> _GOAL OF THE EXERCISE_:
Extract, unchanged, every line from the top of the material below through the line with "def gy(v): return (441.0-v)/S", and no more.

BEGIN GIVEN MATERIAL

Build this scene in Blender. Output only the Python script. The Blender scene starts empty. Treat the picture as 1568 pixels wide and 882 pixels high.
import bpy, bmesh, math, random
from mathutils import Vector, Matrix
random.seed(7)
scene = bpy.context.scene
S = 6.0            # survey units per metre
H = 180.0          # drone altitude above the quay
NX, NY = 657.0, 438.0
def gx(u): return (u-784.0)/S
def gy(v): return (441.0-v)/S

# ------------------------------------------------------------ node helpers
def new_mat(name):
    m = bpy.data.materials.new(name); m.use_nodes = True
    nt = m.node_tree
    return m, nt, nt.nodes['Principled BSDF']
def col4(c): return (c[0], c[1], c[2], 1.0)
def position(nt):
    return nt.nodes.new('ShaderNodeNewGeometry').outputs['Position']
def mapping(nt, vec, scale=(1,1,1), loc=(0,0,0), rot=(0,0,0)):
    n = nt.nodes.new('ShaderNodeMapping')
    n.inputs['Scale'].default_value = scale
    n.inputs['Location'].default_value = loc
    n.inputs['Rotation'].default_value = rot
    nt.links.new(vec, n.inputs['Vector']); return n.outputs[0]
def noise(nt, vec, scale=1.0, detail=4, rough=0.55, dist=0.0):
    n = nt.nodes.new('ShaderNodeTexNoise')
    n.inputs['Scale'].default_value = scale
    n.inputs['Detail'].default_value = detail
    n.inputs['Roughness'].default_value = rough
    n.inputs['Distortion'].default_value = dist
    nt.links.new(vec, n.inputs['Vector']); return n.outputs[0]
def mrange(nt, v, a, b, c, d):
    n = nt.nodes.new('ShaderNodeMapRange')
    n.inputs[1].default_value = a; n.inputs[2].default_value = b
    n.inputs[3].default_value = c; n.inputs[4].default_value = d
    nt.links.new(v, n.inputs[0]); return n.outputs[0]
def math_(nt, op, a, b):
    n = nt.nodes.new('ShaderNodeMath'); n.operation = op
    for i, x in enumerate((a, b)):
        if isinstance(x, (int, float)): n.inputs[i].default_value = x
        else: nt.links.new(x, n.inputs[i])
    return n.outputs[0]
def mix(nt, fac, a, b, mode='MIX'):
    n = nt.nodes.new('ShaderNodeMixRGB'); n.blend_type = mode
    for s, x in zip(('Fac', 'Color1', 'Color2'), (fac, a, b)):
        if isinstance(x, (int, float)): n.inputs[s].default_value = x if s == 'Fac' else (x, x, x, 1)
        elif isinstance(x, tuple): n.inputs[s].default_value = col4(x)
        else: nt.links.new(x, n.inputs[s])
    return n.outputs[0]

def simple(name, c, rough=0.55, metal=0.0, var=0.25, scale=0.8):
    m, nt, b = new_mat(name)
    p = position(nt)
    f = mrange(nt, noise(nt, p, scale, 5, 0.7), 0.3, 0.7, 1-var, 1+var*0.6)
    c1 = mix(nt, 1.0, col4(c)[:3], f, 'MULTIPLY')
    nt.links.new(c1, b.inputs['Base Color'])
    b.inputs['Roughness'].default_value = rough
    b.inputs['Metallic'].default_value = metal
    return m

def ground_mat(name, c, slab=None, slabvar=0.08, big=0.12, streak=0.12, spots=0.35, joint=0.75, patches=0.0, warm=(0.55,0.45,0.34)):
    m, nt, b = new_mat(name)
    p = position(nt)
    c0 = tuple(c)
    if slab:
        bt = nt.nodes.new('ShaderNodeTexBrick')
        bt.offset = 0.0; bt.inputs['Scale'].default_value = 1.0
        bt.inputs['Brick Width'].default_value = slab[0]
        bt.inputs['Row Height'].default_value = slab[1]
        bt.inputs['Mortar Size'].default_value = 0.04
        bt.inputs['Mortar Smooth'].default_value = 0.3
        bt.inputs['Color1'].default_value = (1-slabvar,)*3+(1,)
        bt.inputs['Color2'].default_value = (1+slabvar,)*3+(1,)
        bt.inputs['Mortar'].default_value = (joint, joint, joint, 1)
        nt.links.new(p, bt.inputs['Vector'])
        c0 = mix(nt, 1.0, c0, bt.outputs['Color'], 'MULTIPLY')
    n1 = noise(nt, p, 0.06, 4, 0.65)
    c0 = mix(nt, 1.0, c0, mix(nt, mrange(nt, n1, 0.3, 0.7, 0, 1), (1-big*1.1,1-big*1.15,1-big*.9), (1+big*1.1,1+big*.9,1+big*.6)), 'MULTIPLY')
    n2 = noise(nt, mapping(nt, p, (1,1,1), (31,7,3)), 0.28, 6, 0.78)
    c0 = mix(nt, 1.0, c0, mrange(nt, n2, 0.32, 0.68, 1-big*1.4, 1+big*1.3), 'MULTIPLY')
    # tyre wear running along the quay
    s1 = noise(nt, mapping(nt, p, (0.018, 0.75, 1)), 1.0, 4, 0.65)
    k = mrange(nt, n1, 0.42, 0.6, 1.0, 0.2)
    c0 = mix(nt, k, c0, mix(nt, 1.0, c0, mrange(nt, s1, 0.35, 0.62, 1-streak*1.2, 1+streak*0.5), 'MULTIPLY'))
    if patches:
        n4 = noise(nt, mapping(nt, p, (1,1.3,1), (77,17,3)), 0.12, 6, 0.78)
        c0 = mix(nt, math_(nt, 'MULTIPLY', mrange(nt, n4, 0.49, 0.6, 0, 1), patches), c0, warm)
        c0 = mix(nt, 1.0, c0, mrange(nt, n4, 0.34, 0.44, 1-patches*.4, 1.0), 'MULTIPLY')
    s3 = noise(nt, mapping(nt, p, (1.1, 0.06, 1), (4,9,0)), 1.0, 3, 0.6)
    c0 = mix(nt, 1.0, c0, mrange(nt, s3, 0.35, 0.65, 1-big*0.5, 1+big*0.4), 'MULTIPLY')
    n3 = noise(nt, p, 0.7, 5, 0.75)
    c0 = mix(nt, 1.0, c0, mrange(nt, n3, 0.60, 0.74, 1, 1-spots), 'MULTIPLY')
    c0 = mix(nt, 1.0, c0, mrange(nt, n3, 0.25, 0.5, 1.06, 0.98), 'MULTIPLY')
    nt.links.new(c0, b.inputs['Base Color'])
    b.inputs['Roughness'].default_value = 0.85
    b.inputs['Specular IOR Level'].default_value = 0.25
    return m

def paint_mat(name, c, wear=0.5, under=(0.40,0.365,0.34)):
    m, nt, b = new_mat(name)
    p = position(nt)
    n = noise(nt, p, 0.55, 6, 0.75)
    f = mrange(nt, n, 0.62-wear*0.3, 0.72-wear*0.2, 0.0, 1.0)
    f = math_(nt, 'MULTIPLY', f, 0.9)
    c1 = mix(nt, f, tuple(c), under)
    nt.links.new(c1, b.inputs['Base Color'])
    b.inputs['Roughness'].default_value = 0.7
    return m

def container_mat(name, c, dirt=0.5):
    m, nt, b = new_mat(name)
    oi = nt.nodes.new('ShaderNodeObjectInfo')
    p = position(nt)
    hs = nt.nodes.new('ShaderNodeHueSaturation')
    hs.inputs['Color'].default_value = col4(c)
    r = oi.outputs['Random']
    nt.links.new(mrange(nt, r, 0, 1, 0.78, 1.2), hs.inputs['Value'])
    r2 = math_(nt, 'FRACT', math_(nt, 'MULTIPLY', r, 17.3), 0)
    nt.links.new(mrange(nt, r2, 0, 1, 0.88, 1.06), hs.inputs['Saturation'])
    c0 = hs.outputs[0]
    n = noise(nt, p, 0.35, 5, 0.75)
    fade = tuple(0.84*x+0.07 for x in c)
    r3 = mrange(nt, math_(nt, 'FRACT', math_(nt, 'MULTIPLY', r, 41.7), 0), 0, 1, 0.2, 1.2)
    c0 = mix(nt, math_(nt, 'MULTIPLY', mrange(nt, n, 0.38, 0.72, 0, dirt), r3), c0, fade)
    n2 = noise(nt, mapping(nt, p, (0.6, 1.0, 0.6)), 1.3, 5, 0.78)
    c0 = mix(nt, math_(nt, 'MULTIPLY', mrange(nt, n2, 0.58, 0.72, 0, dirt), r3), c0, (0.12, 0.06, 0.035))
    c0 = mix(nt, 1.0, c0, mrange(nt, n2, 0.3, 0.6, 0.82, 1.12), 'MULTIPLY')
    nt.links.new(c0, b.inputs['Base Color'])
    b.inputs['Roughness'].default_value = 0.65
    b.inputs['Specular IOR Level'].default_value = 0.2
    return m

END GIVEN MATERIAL

> _FINAL RESULT_:
Build this scene in Blender. Output only the Python script. The Blender scene starts empty. Treat the picture as 1568 pixels wide and 882 pixels high.
import bpy, bmesh, math, random
from mathutils import Vector, Matrix
random.seed(7)
scene = bpy.context.scene
S = 6.0            # survey units per metre
H = 180.0          # drone altitude above the quay
NX, NY = 657.0, 438.0
def gx(u): return (u-784.0)/S
def gy(v): return (441.0-v)/S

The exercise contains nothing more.